▶ **PROVIDED DATA**:
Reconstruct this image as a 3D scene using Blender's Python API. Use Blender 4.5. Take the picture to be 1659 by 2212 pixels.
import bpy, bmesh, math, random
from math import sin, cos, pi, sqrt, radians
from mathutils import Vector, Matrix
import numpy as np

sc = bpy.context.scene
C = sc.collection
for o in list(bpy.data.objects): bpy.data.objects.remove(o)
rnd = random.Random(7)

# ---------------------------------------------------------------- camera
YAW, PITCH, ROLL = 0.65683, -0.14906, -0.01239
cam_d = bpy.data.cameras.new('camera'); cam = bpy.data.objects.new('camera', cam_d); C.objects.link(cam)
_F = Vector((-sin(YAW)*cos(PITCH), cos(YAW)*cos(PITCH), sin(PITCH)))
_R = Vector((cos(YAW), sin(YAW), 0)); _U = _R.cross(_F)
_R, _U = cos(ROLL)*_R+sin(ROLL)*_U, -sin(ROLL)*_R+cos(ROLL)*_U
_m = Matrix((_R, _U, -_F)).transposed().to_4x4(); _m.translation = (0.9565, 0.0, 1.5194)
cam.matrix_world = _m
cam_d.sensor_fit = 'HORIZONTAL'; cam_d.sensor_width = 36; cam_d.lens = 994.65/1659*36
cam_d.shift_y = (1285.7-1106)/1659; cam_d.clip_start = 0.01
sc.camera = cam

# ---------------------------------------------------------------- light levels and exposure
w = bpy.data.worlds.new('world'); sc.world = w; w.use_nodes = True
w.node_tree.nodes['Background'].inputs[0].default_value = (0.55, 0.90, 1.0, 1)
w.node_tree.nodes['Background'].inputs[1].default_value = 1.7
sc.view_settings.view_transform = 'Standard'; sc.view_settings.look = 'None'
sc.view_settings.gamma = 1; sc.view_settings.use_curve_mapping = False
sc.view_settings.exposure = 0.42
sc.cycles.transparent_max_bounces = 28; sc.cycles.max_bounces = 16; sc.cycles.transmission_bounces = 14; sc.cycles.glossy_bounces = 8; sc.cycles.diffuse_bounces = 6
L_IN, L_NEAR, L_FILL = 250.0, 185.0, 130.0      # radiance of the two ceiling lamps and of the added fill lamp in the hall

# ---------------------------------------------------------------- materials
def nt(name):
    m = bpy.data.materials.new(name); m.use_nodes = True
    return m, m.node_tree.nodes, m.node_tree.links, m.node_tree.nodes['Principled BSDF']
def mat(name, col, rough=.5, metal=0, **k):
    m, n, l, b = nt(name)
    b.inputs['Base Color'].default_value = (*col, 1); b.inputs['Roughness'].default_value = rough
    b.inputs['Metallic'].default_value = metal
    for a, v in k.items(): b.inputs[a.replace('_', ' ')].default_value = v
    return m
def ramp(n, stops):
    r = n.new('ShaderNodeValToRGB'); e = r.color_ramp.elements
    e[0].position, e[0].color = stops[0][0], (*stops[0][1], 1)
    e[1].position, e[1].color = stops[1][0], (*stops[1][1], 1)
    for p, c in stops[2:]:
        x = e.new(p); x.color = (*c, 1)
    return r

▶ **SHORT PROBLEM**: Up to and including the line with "rnd = random.Random(7)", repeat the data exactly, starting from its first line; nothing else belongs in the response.

▶ **COMPLETE RESPONSE**:
Reconstruct this image as a 3D scene using Blender's Python API. Use Blender 4.5. Take the picture to be 1659 by 2212 pixels.
import bpy, bmesh, math, random
from math import sin, cos, pi, sqrt, radians
from mathutils import Vector, Matrix
import numpy as np

sc = bpy.context.scene
C = sc.collection
for o in list(bpy.data.objects): bpy.data.objects.remove(o)
rnd = random.Random(7)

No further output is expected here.